-------- Given data --------

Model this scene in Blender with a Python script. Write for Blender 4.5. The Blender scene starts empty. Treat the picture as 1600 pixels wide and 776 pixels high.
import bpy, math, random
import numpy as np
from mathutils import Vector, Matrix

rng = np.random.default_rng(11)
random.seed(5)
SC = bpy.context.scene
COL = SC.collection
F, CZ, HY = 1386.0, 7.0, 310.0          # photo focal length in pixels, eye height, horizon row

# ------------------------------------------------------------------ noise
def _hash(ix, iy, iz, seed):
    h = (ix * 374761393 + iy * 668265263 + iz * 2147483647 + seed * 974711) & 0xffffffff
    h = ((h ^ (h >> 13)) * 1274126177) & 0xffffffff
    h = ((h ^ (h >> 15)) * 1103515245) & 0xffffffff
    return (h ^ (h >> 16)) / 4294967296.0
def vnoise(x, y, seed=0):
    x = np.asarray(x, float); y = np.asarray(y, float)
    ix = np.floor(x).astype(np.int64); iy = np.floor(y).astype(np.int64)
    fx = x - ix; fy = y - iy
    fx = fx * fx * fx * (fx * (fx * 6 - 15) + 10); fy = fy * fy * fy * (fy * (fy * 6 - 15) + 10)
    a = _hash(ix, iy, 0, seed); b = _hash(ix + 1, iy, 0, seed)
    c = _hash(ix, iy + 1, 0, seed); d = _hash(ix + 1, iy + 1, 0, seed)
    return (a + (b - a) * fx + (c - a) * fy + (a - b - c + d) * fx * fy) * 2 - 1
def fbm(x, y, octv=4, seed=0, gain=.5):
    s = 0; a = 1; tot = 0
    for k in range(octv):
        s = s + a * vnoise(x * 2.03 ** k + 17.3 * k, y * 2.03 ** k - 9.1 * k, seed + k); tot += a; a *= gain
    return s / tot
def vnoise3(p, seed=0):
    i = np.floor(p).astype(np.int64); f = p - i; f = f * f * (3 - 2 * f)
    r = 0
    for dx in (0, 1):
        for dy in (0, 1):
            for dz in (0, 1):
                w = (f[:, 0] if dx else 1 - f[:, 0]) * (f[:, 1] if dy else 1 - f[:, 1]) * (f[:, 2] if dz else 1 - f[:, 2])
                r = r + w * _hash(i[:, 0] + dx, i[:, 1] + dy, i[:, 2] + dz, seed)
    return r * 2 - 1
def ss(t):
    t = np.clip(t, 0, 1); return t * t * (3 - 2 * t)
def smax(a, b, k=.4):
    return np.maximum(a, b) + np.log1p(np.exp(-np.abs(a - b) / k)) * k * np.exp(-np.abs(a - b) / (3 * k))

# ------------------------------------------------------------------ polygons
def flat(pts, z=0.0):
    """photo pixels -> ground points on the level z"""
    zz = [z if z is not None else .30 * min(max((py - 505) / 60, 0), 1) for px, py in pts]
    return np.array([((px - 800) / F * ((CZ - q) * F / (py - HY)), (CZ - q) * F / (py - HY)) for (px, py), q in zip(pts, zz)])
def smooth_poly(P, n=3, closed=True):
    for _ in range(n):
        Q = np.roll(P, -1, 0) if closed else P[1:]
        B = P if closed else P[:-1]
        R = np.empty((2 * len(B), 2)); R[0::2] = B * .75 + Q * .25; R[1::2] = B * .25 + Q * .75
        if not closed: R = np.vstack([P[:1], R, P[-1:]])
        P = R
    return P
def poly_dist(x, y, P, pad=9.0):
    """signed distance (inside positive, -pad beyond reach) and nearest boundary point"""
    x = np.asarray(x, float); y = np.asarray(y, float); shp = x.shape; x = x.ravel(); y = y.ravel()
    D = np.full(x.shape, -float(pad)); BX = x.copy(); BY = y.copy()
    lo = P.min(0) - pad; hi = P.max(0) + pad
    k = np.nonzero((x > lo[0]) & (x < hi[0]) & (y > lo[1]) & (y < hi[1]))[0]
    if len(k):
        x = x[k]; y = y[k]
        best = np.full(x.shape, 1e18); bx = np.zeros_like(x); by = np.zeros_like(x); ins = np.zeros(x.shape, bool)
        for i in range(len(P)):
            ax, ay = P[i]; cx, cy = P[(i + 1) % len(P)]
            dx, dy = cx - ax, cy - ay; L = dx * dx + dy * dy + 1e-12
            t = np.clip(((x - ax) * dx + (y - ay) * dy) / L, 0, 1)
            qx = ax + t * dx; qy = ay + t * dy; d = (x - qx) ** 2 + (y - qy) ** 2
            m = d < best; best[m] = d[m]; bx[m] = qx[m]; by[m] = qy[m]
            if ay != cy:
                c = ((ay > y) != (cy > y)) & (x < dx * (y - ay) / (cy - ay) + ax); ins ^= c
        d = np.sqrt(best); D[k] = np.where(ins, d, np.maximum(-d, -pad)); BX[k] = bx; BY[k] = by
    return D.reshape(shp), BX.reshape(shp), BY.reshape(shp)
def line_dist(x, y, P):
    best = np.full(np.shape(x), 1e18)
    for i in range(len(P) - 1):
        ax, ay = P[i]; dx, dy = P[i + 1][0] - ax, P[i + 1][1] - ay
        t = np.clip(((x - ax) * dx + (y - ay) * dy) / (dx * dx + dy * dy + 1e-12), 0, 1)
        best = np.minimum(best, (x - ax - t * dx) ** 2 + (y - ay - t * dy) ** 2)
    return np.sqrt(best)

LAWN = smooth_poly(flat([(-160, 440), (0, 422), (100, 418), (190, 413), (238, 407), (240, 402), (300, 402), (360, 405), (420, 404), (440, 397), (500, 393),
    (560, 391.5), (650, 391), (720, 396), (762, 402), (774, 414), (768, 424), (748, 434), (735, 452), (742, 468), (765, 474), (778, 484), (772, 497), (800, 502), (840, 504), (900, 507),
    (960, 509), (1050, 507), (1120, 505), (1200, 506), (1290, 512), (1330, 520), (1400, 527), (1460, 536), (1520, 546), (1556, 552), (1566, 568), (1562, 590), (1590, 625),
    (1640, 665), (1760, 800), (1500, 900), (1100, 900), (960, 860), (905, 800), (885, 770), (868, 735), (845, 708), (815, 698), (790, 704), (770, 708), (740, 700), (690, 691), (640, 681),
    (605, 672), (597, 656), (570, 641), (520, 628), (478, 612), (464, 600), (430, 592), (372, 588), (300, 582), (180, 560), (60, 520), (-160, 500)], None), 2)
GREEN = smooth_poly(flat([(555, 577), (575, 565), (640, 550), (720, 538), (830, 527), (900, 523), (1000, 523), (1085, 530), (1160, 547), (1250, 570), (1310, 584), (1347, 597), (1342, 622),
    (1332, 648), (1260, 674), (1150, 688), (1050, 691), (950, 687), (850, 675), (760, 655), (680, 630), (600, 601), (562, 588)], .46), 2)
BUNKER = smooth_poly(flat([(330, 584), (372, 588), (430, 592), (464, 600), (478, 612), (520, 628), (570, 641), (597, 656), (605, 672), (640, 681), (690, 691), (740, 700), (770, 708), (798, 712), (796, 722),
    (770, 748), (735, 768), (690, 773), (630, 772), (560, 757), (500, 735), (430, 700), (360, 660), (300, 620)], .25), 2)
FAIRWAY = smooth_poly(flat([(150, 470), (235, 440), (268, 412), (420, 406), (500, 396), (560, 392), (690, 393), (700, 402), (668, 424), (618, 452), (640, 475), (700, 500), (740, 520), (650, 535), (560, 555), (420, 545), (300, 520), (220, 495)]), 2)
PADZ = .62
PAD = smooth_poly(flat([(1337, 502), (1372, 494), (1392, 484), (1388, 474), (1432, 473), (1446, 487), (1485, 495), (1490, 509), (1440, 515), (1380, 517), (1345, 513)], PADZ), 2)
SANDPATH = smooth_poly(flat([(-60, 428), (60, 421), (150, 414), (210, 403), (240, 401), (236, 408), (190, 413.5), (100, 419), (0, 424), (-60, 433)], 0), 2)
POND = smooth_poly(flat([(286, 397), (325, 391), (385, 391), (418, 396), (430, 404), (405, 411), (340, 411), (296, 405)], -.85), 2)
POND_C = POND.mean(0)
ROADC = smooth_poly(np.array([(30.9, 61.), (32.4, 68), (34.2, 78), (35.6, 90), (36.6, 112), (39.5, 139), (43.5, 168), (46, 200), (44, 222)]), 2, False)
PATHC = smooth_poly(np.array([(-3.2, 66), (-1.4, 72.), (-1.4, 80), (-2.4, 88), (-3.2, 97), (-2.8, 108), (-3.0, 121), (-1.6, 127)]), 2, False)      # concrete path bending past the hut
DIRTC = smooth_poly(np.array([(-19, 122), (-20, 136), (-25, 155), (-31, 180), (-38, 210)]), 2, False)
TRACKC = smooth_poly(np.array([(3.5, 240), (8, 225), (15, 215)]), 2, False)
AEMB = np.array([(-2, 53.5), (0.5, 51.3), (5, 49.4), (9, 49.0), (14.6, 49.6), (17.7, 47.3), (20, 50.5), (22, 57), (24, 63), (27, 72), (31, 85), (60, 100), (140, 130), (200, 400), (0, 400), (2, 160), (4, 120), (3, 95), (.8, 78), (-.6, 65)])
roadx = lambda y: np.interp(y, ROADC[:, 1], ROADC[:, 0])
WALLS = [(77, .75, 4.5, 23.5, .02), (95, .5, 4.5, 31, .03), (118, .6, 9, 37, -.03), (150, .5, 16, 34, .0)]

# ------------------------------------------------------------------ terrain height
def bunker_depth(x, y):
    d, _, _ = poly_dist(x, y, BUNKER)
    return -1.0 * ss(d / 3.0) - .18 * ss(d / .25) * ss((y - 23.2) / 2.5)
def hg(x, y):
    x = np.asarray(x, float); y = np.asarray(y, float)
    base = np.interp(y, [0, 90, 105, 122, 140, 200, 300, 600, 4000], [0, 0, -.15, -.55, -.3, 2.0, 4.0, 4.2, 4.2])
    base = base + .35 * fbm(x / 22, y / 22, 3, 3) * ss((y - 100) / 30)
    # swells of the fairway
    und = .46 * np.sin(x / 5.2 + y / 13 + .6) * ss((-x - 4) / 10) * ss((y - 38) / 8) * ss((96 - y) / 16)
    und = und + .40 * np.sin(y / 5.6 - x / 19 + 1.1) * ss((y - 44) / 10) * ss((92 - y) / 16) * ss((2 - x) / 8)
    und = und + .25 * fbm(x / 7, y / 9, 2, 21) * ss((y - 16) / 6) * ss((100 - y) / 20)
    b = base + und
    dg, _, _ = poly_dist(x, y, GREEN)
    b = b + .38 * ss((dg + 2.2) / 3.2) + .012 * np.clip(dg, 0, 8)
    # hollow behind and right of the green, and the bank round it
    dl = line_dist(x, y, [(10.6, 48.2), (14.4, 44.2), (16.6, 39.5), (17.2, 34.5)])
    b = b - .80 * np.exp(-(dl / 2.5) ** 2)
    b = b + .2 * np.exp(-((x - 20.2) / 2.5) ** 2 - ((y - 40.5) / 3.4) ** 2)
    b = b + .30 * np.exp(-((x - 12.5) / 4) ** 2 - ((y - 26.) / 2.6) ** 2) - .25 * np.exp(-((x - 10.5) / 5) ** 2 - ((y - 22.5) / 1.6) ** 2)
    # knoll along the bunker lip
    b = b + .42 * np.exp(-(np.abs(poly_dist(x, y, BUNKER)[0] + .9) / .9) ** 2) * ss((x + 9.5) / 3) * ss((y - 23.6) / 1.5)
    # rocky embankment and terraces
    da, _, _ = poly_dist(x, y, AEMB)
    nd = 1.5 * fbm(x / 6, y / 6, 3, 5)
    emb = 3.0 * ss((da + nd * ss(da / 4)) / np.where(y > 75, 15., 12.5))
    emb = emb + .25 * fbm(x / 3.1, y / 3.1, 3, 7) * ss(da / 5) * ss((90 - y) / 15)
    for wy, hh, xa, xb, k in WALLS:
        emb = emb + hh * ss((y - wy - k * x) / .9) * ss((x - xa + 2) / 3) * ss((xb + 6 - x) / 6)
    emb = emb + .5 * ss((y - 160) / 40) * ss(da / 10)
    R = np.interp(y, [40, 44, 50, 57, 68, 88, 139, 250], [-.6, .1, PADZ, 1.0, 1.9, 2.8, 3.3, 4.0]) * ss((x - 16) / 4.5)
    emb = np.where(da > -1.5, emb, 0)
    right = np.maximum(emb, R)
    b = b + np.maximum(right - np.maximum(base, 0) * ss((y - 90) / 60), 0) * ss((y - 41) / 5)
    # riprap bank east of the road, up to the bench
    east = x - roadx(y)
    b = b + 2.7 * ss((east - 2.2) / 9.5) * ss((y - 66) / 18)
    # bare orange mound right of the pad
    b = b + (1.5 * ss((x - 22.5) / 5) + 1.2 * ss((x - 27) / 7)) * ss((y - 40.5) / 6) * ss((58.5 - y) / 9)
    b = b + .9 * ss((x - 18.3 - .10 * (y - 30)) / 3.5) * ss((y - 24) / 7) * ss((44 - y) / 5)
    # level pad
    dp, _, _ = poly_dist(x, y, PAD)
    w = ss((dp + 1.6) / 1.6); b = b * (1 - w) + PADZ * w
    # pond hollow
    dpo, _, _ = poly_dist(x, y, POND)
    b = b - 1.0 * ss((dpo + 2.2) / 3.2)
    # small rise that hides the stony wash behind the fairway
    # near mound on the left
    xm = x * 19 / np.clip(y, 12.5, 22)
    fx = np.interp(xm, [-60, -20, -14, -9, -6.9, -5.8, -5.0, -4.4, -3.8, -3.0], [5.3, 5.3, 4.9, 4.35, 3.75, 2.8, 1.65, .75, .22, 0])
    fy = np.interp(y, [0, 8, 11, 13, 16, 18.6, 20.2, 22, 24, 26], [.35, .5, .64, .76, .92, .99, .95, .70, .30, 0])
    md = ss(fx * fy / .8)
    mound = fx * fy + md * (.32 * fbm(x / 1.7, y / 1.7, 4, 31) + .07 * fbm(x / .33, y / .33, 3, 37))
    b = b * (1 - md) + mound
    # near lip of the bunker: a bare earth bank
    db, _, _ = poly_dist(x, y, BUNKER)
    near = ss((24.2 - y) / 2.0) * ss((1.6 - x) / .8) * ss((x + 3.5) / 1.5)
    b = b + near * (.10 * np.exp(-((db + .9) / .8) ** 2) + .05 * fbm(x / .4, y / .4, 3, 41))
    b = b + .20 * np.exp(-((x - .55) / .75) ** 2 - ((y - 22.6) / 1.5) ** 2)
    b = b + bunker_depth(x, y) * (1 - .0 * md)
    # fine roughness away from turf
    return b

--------

Write down again the exact lines running from the beginning of the data to the line containing "from mathutils import Vector, Matrix", with both ends included.

Model this scene in Blender with a Python script. Write for Blender 4.5. The Blender scene starts empty. Treat the picture as 1600 pixels wide and 776 pixels high.
import bpy, math, random
import numpy as np
from mathutils import Vector, Matrix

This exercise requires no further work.